‘Seu Oto’, contador de histórias do povoado de Curralinho (MG), na ponte do Acaba Mundo, sobre o rio Jequitinhonha, muito citada nas narrativas locais. Professores e participantes da oficina de contos orais, no Festival de Inverno da UFMG, em 2002, ouvem atentos os causos do antigo garimpeiro (foto: Foca Lisboa).
O estudo foi feito com base em gravações de entrevistas e das histórias contadas nos vales do Jequitinhonha e do Mucuri, registradas por pesquisadores do projeto “Quem conta um conto aumenta um ponto”, da Faculdade de Letras da Universidade Federal de Minas Gerais (UFMG).
Com o auxílio de um software que lhe permitiu fazer recortes nas gravações, analisar as pausas, a entonação e a velocidade da fala, a pesquisadora Maria Cristina Ribeiro comparou a voz dos contadores durante a narração e em situações informais de fala. “Mudando o contexto, muda-se também o registro da voz”, conta. “A partir daí, pudemos saber quais características se repetem e formam o perfil desses artistas.” Os resultados da análise foram apresentados na dissertação de mestrado da fonoaudióloga, defendida em 2006 na UFMG.

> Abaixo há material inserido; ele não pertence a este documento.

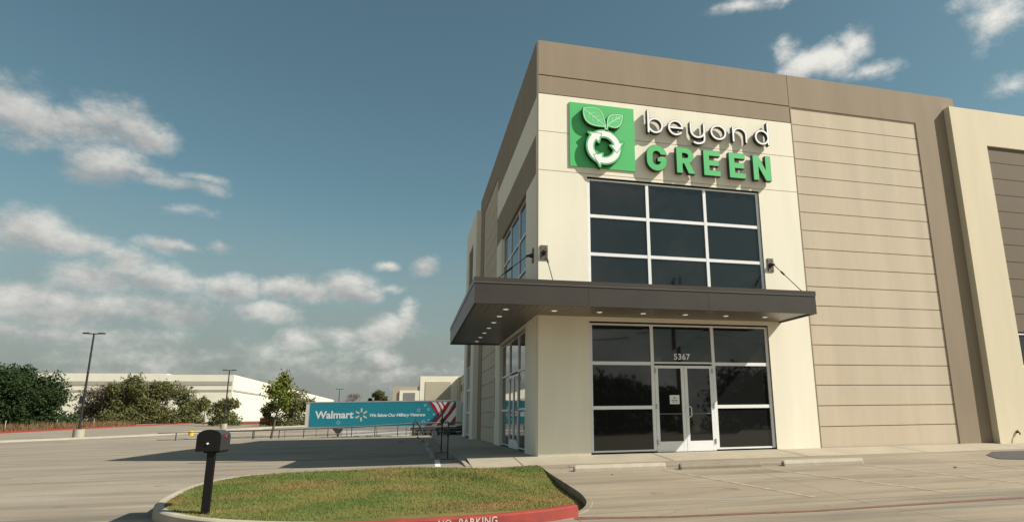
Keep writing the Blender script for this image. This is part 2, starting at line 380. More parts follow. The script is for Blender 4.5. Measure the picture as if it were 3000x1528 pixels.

Entre as estratégias identificadas pela pesquisadora, a mais marcante é o recurso à redundância. “É bem típico nos contos rurais a repetição das palavras como forma de dar ênfase à ação”, continua a autora. Nesses chamados “ecos fônicos”, a monotonia é um diferencial em relação ao restante da história, o que acaba por ressaltar o trecho no qual é utilizado. Nesses casos, até a entonação torna-se menos contundente. Na história “O soldadin e o bitela”, contada por Joaquim Soares Ramos, do Vale do Jequitinhonha, há um bom exemplo desse recurso. No relato da briga entre o soldado e o animal, o contador descreve a cena do animal se debatendo: “Foi roncano (sic), roncano, roncano, até que acabou de morrer de todo.”
A maior variação entre os tons grave e agudo, que confere um tom melodioso à fala do narrador, é outra característica comum na performance dos contadores identificada pelo estudo. Enquanto num momento informal de comunicação é normal a utilização de no máximo 18 semitons da escala musical, um dos contadores chega a ter média de 18,4 semitons, muito acima da verificada nas situações informais.
A pesquisadora também observou que a voz dos contadores é mais aguda nos momentos de narração de histórias do que nas entrevistas. “É possível observar, dentro de uma mesma palavra, uma curva ascendente na freqüência da sílaba anterior à tônica até o fim da sílaba tônica”, diz Maria Cristina. Destacar essa sílaba pré-tônica é também uma das características que diferencia os contadores rurais dos demais já estudados: eles usam a técnica de pronunciar essas sílabas de forma mais demorada, afim de valorizá-las.
Segundo Ribeiro, as conclusões de seu estudo podem ter uma série de aplicações práticas. “Entender as estratégias vocais dos contadores de histórias pode nos ajudar a incrementar a formação dos profissionais que atuam no teatro, na TV, no rádio e até no telemarketing”, acredita Maria Cristina.
Trabalhos acadêmicos envolvendo contadores de histórias dos vales do Jequitinhonha e Mucuri são freqüentes na UFMG. “Temos um trabalho de mestrado em fase inicial, por exemplo, que abordará o papel social do artista e a forma como é reconhecido pela comunidade”, afirma Sônia Queiroz, uma das orientadoras do estudo sobre a prosódia dos contadores, e coordenadora do projeto “Quem conta um conto aumenta um ponto”. O grupo já editou diversas antologias com transcrições dos contos orais e CDs com gravações das histórias, distribuídos em escolas da região e em oficinas de contadores.